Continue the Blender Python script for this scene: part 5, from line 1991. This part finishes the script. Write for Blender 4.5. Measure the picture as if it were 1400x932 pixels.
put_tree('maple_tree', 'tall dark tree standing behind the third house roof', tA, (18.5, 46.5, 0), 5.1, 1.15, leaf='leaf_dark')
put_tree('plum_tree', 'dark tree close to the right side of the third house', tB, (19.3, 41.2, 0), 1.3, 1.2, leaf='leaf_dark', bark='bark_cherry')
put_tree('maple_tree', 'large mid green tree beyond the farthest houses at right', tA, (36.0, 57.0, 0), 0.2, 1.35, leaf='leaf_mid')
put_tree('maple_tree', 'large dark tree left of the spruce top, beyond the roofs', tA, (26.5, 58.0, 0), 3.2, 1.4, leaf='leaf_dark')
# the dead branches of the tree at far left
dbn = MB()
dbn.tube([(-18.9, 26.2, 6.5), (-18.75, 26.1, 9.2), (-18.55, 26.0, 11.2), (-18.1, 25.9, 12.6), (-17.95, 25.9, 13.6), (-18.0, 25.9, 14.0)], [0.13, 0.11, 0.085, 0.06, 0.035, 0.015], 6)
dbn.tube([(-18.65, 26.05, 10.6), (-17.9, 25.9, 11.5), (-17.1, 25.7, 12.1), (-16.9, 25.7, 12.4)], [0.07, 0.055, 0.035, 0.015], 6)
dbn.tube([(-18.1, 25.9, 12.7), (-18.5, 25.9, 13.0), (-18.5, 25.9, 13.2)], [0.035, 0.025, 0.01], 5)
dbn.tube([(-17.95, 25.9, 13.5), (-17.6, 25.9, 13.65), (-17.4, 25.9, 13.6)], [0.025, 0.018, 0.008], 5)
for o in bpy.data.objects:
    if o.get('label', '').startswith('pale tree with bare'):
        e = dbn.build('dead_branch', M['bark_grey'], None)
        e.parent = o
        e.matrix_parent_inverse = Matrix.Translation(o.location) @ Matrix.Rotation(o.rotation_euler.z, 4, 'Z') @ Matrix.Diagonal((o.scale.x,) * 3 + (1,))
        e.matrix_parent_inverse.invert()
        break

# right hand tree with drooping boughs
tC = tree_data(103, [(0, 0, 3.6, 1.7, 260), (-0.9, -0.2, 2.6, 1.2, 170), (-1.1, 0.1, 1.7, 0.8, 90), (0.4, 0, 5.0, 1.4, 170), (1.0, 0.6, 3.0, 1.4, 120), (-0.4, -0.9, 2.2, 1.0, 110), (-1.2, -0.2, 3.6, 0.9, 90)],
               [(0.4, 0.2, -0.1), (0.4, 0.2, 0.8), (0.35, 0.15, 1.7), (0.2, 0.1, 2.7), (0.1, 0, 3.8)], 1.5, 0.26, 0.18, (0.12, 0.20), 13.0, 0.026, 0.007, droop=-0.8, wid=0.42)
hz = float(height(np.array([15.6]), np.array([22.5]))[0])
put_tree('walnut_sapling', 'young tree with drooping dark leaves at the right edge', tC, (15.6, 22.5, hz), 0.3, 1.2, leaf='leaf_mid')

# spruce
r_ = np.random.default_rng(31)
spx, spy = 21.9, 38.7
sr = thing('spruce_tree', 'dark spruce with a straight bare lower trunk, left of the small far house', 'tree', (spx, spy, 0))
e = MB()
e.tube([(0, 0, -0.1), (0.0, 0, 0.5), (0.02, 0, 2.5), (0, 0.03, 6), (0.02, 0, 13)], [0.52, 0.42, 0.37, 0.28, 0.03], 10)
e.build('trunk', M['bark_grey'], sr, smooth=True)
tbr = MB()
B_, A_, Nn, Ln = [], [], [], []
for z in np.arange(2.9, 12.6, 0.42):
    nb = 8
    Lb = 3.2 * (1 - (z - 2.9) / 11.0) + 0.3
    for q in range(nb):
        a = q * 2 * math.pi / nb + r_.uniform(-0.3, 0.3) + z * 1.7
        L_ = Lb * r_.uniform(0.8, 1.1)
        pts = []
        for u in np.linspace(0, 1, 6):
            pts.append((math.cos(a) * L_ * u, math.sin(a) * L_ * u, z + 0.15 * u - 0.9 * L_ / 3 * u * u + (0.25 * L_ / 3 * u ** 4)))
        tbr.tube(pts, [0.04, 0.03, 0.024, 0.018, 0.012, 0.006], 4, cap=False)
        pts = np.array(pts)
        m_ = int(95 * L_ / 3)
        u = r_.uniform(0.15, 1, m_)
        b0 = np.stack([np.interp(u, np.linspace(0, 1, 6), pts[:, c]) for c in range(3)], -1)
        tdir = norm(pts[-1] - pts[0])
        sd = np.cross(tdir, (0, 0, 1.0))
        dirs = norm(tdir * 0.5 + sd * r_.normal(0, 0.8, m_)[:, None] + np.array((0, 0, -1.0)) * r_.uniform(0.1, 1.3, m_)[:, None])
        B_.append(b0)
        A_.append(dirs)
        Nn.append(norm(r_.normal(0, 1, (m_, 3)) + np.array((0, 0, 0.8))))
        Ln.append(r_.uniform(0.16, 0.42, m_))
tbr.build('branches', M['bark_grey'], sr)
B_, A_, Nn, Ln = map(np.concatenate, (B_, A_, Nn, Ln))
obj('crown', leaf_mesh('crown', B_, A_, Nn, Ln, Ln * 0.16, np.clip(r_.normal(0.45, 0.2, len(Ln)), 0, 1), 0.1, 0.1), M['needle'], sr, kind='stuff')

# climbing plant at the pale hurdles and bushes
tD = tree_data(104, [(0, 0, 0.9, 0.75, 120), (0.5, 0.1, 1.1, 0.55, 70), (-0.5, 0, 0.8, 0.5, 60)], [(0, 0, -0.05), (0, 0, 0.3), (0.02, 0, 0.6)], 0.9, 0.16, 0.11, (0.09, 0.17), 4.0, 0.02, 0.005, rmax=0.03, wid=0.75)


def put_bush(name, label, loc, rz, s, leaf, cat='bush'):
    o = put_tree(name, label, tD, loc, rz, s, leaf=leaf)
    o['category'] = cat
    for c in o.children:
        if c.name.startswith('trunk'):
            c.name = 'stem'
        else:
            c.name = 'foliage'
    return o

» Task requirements
Reproduce the material precisely, including every line.

» Reply to the exercise
Continue the Blender Python script for this scene: part 5, from line 1991. This part finishes the script. Write for Blender 4.5. Measure the picture as if it were 1400x932 pixels.
put_tree('maple_tree', 'tall dark tree standing behind the third house roof', tA, (18.5, 46.5, 0), 5.1, 1.15, leaf='leaf_dark')
put_tree('plum_tree', 'dark tree close to the right side of the third house', tB, (19.3, 41.2, 0), 1.3, 1.2, leaf='leaf_dark', bark='bark_cherry')
put_tree('maple_tree', 'large mid green tree beyond the farthest houses at right', tA, (36.0, 57.0, 0), 0.2, 1.35, leaf='leaf_mid')
put_tree('maple_tree', 'large dark tree left of the spruce top, beyond the roofs', tA, (26.5, 58.0, 0), 3.2, 1.4, leaf='leaf_dark')
# the dead branches of the tree at far left
dbn = MB()
dbn.tube([(-18.9, 26.2, 6.5), (-18.75, 26.1, 9.2), (-18.55, 26.0, 11.2), (-18.1, 25.9, 12.6), (-17.95, 25.9, 13.6), (-18.0, 25.9, 14.0)], [0.13, 0.11, 0.085, 0.06, 0.035, 0.015], 6)
dbn.tube([(-18.65, 26.05, 10.6), (-17.9, 25.9, 11.5), (-17.1, 25.7, 12.1), (-16.9, 25.7, 12.4)], [0.07, 0.055, 0.035, 0.015], 6)
dbn.tube([(-18.1, 25.9, 12.7), (-18.5, 25.9, 13.0), (-18.5, 25.9, 13.2)], [0.035, 0.025, 0.01], 5)
dbn.tube([(-17.95, 25.9, 13.5), (-17.6, 25.9, 13.65), (-17.4, 25.9, 13.6)], [0.025, 0.018, 0.008], 5)
for o in bpy.data.objects:
    if o.get('label', '').startswith('pale tree with bare'):
        e = dbn.build('dead_branch', M['bark_grey'], None)
        e.parent = o
        e.matrix_parent_inverse = Matrix.Translation(o.location) @ Matrix.Rotation(o.rotation_euler.z, 4, 'Z') @ Matrix.Diagonal((o.scale.x,) * 3 + (1,))
        e.matrix_parent_inverse.invert()
        break

# right hand tree with drooping boughs
tC = tree_data(103, [(0, 0, 3.6, 1.7, 260), (-0.9, -0.2, 2.6, 1.2, 170), (-1.1, 0.1, 1.7, 0.8, 90), (0.4, 0, 5.0, 1.4, 170), (1.0, 0.6, 3.0, 1.4, 120), (-0.4, -0.9, 2.2, 1.0, 110), (-1.2, -0.2, 3.6, 0.9, 90)],
               [(0.4, 0.2, -0.1), (0.4, 0.2, 0.8), (0.35, 0.15, 1.7), (0.2, 0.1, 2.7), (0.1, 0, 3.8)], 1.5, 0.26, 0.18, (0.12, 0.20), 13.0, 0.026, 0.007, droop=-0.8, wid=0.42)
hz = float(height(np.array([15.6]), np.array([22.5]))[0])
put_tree('walnut_sapling', 'young tree with drooping dark leaves at the right edge', tC, (15.6, 22.5, hz), 0.3, 1.2, leaf='leaf_mid')

# spruce
r_ = np.random.default_rng(31)
spx, spy = 21.9, 38.7
sr = thing('spruce_tree', 'dark spruce with a straight bare lower trunk, left of the small far house', 'tree', (spx, spy, 0))
e = MB()
e.tube([(0, 0, -0.1), (0.0, 0, 0.5), (0.02, 0, 2.5), (0, 0.03, 6), (0.02, 0, 13)], [0.52, 0.42, 0.37, 0.28, 0.03], 10)
e.build('trunk', M['bark_grey'], sr, smooth=True)
tbr = MB()
B_, A_, Nn, Ln = [], [], [], []
for z in np.arange(2.9, 12.6, 0.42):
    nb = 8
    Lb = 3.2 * (1 - (z - 2.9) / 11.0) + 0.3
    for q in range(nb):
        a = q * 2 * math.pi / nb + r_.uniform(-0.3, 0.3) + z * 1.7
        L_ = Lb * r_.uniform(0.8, 1.1)
        pts = []
        for u in np.linspace(0, 1, 6):
            pts.append((math.cos(a) * L_ * u, math.sin(a) * L_ * u, z + 0.15 * u - 0.9 * L_ / 3 * u * u + (0.25 * L_ / 3 * u ** 4)))
        tbr.tube(pts, [0.04, 0.03, 0.024, 0.018, 0.012, 0.006], 4, cap=False)
        pts = np.array(pts)
        m_ = int(95 * L_ / 3)
        u = r_.uniform(0.15, 1, m_)
        b0 = np.stack([np.interp(u, np.linspace(0, 1, 6), pts[:, c]) for c in range(3)], -1)
        tdir = norm(pts[-1] - pts[0])
        sd = np.cross(tdir, (0, 0, 1.0))
        dirs = norm(tdir * 0.5 + sd * r_.normal(0, 0.8, m_)[:, None] + np.array((0, 0, -1.0)) * r_.uniform(0.1, 1.3, m_)[:, None])
        B_.append(b0)
        A_.append(dirs)
        Nn.append(norm(r_.normal(0, 1, (m_, 3)) + np.array((0, 0, 0.8))))
        Ln.append(r_.uniform(0.16, 0.42, m_))
tbr.build('branches', M['bark_grey'], sr)
B_, A_, Nn, Ln = map(np.concatenate, (B_, A_, Nn, Ln))
obj('crown', leaf_mesh('crown', B_, A_, Nn, Ln, Ln * 0.16, np.clip(r_.normal(0.45, 0.2, len(Ln)), 0, 1), 0.1, 0.1), M['needle'], sr, kind='stuff')

# climbing plant at the pale hurdles and bushes
tD = tree_data(104, [(0, 0, 0.9, 0.75, 120), (0.5, 0.1, 1.1, 0.55, 70), (-0.5, 0, 0.8, 0.5, 60)], [(0, 0, -0.05), (0, 0, 0.3), (0.02, 0, 0.6)], 0.9, 0.16, 0.11, (0.09, 0.17), 4.0, 0.02, 0.005, rmax=0.03, wid=0.75)


def put_bush(name, label, loc, rz, s, leaf, cat='bush'):
    o = put_tree(name, label, tD, loc, rz, s, leaf=leaf)
    o['category'] = cat
    for c in o.children:
        if c.name.startswith('trunk'):
            c.name = 'stem'
        else:
            c.name = 'foliage'
    return o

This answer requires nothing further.